Strategic and Business Planning

This section looks at the main types of planning relevant to clubs:

Planning is the development of a future direction and a road map of the actions to get there.  All plans need to detail actions to follow to achieve agreed outcomes over a designated period of time. Your club plans are important tools that can assist with longevity, financial stability, innovation and general success. They are also very useful for keeping people on track, they can save you heaps of time and duplication of effort.

Committee’s Role in Strategy and Goal Setting:
The Committee should ensure the club has a clear set of goals or strategies for future and ongoing development. These goals should be agreed upon by the Committee and should be SMART:

  • Specific – what, who, where and when
  • Measurable - what is the indicator 
  • Achievable - plan for success
  • Realistic - given your human resources 
  • Timebound - year calendars are a great tool here 

A process for setting goals should be conducted annually where club members and stakeholders can have input. This can be achieved by conducting planning meetings or forums or by gathering information via survey.
At least every 3 months the Agenda for Committee Meetings should give time to look at the club’s progress against its goals and to establish additional actions where needed.
The chosen directions for the club should assist the Committee in decision-making also. For example: any spending proposals made to the Committee should be considered with respect to the club’s overall and stipulated goals.  

What is Strategic Planning?

Strategic Planning for sporting clubs or organisations is:

  • a way to gain consensus – sharing and working towards a vision for the future which can develop cohesion amongst members
  • a tool which enables club members to focus on specific outcomes
  • a tool that allows and encourages an opportunity for ownership by the club
  • an opportunity for development of the club’s purpose and autonomy
  • a dynamic and ongoing process where goals are ‘time framed’ to ensure a sense of achievement
  • an avenue for the club to define its challenges and prepare to address them
  • a management tool to be used for effective interaction with external bodies.

BUT Strategic Planning is not:

  • an unrealistic ‘wish-list’ which are beyond the capabilities of the club to achieve in the timeframe
  • considered to be the solution for the problems of the club.
For Clubs with Paid Staff

Committees and paid staff need to have a clear and shared understanding of the difference between strategic matters which are matters for the Committee or Board and operational matters which are primarily matters for others (staff, subcommittees, volunteers).

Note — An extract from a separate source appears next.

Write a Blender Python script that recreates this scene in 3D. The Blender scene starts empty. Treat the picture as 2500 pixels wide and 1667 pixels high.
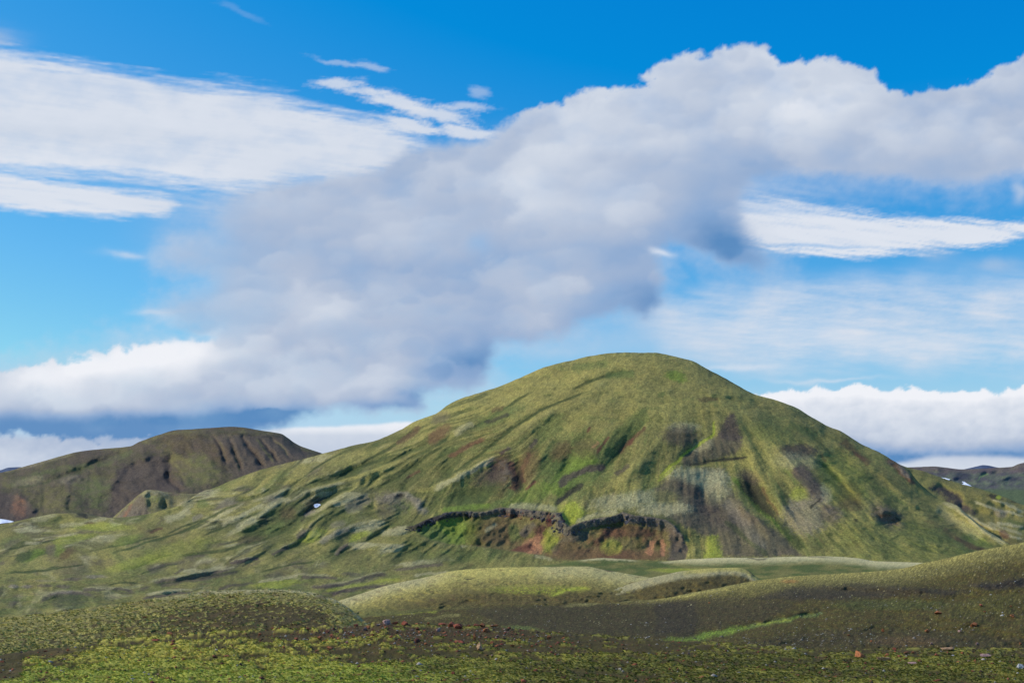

Noted is that this does not prevent a Committee Member from assisting when asked in some operational matters because they have particular experience in a given area.
Knowing the Difference
Issues or aspects of the club’s management might be deemed strategic because they for example:

  • Impact the club’s relationship with the parent body or key stakeholders
  • Impact the club’s relationship or potential relationship with members or future members
  • Are related to overall club goals, directions or strategies
  • Impact on the club’s overall level of risk, compliance, or future viability

Aspects of running the club may be deemed operational because they for example:

  • Are procedural in nature
  • Are considered part of the day-to-day management of the club
  • Are best referred to subcommittees made up of the people who are in the know
  • Are not strategic in nature
What is a Business Plan?

A business plan is simply the strategy to achieve the ‘business’ objectives of the organisation.  A business plan prepared for the club will need to include evidence of potential income generation.  The business plan should clearly identify all the important facts about the organisation, its history, the current financial position, the objectives and the ‘business’ activities to be undertaken. 

A club may undertake a business plan for a range of purposes.  For example:

  • to raise funds towards facility development
  • to ensure it remains financially stable over a specified period of time, or
  • to ensure it can host a special event without falling into financial trouble.